--- BEGIN Provided entries ---
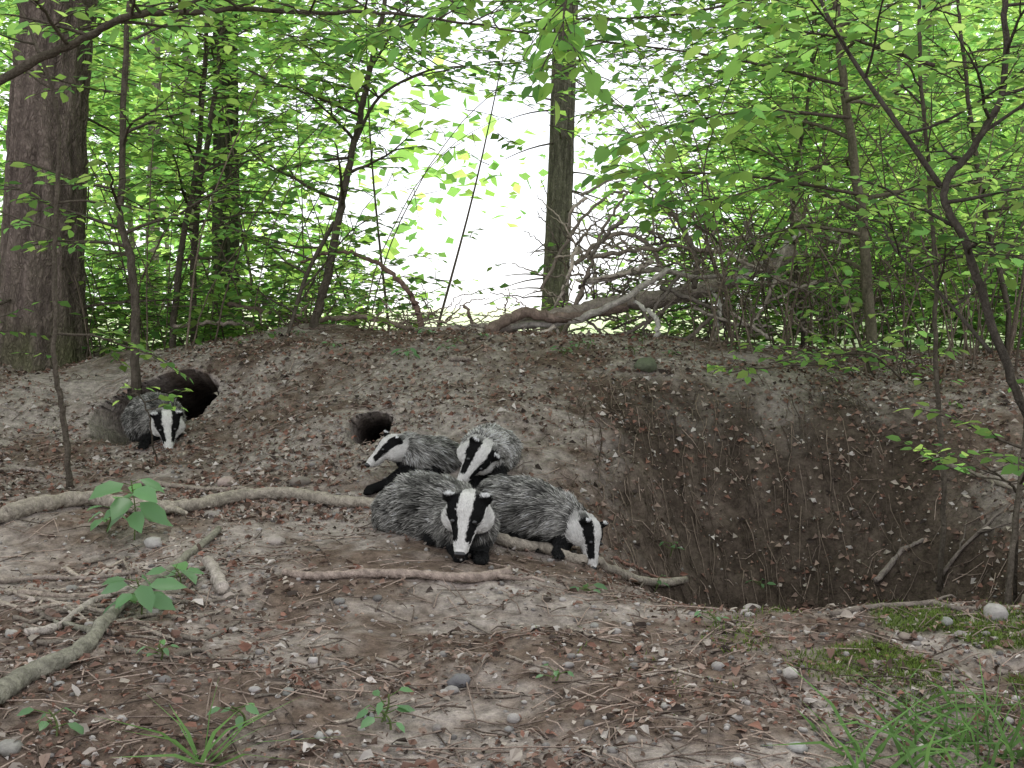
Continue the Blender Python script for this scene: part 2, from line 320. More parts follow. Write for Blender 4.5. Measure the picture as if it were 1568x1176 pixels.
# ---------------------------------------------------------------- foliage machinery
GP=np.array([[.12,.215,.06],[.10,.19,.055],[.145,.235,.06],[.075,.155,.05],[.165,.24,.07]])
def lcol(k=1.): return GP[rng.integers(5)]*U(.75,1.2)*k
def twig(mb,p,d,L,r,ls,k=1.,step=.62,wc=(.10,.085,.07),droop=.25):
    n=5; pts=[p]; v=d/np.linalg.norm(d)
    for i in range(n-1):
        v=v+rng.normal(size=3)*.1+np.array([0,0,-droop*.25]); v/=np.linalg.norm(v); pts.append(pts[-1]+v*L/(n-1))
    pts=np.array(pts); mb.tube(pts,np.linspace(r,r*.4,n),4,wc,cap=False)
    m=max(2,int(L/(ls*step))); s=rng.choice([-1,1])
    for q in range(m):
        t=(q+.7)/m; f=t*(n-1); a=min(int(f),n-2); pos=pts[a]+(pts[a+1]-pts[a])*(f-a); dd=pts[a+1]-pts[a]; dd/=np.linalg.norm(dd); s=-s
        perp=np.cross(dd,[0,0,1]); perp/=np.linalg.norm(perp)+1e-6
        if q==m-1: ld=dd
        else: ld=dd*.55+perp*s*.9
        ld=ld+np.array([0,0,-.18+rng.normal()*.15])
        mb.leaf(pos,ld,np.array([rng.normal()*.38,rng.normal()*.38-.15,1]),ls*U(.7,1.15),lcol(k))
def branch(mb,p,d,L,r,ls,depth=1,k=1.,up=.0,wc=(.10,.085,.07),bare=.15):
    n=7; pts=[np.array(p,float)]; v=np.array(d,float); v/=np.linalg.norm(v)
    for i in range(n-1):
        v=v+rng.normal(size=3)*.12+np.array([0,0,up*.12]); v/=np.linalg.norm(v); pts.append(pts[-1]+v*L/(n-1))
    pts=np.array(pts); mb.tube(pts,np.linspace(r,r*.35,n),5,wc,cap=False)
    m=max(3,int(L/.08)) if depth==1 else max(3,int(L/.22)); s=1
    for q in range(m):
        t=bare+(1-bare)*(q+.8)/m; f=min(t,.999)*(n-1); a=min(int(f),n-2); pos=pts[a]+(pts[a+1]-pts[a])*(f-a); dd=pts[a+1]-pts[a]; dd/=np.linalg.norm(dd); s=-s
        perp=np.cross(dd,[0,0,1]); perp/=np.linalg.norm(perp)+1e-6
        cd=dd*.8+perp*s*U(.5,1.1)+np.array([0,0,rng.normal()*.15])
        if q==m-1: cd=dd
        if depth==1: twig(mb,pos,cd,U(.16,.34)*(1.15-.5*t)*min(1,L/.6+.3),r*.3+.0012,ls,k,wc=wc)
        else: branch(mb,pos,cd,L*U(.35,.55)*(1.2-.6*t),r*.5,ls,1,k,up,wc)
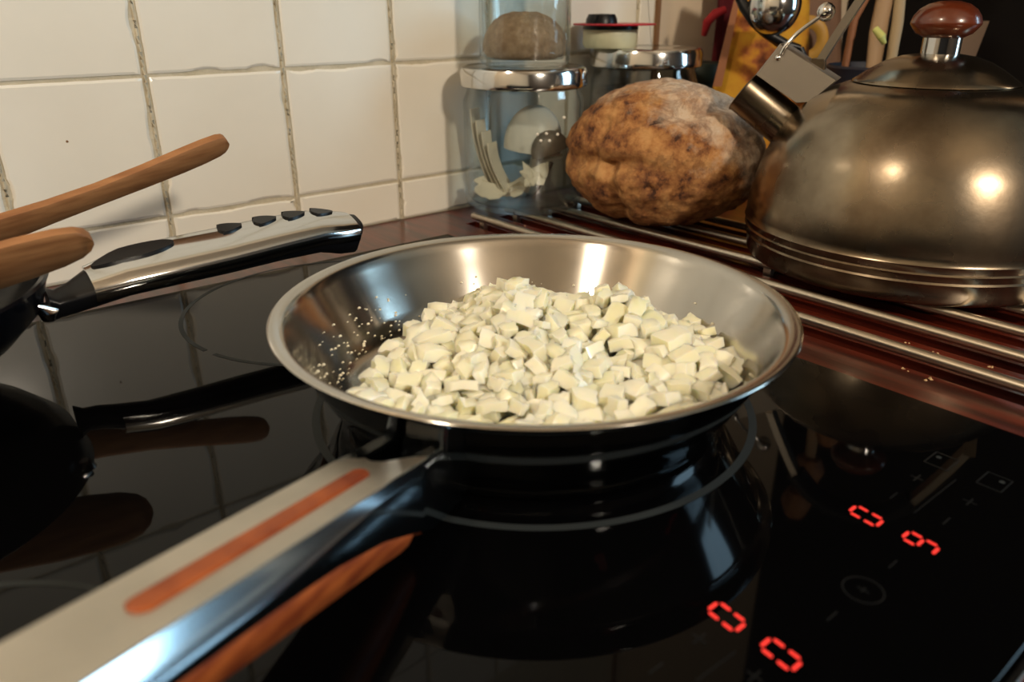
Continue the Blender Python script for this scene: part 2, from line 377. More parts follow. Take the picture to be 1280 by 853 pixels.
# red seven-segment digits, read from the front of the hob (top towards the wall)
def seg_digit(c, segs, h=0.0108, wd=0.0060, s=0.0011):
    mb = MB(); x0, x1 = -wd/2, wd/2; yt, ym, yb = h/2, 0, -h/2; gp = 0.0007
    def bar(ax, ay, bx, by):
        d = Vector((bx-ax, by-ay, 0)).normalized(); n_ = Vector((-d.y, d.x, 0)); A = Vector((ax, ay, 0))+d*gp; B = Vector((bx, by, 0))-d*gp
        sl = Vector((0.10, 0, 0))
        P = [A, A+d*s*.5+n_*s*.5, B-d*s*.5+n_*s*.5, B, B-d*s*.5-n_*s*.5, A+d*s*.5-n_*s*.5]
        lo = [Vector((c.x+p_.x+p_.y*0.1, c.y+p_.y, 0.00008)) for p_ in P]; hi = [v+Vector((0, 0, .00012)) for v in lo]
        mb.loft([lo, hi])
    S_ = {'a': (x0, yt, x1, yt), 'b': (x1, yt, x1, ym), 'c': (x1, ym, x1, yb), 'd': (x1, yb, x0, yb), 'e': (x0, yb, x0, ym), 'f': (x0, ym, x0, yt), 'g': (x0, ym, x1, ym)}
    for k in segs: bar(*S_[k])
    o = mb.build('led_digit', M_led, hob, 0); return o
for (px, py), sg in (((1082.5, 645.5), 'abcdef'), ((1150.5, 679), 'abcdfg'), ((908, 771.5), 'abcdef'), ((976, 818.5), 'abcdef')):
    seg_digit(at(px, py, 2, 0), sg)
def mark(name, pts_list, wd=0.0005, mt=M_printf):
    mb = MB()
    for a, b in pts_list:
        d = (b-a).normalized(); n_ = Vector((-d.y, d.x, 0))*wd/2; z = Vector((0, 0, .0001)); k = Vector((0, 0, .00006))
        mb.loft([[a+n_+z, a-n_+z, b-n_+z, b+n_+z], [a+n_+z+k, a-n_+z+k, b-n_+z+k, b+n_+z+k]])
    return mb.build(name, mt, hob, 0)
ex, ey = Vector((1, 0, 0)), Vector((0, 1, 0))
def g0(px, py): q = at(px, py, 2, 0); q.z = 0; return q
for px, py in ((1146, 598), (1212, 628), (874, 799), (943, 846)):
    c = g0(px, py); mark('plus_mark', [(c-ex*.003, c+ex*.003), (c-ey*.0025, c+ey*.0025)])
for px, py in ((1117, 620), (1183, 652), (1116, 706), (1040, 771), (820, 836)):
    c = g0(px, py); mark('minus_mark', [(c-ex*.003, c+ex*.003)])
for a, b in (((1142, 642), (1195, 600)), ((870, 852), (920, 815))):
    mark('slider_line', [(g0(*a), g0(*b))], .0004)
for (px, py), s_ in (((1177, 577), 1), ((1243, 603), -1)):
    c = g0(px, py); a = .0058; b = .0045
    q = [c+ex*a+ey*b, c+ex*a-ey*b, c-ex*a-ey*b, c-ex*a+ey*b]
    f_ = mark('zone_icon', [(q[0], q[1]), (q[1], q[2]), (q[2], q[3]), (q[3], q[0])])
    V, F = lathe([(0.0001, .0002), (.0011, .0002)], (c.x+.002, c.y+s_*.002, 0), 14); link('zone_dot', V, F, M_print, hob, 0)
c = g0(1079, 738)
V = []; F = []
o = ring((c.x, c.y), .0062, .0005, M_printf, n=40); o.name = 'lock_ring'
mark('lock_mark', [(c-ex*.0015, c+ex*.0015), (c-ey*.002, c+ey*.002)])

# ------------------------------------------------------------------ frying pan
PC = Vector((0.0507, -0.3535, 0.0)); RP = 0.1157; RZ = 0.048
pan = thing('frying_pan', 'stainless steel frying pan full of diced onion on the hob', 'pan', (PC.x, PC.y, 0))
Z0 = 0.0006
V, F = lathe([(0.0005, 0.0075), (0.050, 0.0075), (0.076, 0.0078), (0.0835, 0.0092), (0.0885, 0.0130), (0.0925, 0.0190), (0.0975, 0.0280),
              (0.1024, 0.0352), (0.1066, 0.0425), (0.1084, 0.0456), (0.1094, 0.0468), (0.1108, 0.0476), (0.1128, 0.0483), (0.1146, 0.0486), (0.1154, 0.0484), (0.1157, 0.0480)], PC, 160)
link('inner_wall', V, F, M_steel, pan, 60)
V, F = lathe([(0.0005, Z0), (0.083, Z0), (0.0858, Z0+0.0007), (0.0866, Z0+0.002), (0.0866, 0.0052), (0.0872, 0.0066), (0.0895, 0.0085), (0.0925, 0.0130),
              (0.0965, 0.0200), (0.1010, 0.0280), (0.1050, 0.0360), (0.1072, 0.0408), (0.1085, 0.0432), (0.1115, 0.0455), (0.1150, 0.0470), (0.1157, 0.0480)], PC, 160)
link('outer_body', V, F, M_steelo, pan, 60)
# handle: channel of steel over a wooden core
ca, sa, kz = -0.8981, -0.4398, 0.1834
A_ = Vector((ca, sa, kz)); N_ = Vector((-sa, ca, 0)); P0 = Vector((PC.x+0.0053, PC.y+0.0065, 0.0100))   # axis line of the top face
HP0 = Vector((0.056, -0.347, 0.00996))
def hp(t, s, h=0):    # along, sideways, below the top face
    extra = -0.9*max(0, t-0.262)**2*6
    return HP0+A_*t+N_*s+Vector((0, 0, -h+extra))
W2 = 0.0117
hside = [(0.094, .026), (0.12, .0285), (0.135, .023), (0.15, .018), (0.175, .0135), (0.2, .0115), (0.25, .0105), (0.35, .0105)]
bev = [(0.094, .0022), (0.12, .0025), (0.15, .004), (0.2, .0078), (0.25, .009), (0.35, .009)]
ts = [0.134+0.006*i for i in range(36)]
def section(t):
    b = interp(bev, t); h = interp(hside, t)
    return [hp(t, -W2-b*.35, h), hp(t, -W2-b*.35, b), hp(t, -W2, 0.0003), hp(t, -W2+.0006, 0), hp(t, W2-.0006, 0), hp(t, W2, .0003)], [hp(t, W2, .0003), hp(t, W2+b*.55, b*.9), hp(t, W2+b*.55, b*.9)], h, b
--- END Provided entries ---
Look for "pixels" and pull out every line that has it.

> **Exercise solution**:
Continue the Blender Python script for this scene: part 2, from line 320. More parts follow. Write for Blender 4.5. Measure the picture as if it were 1568x1176 pixels.
Continue the Blender Python script for this scene: part 2, from line 377. More parts follow. Take the picture to be 1280 by 853 pixels.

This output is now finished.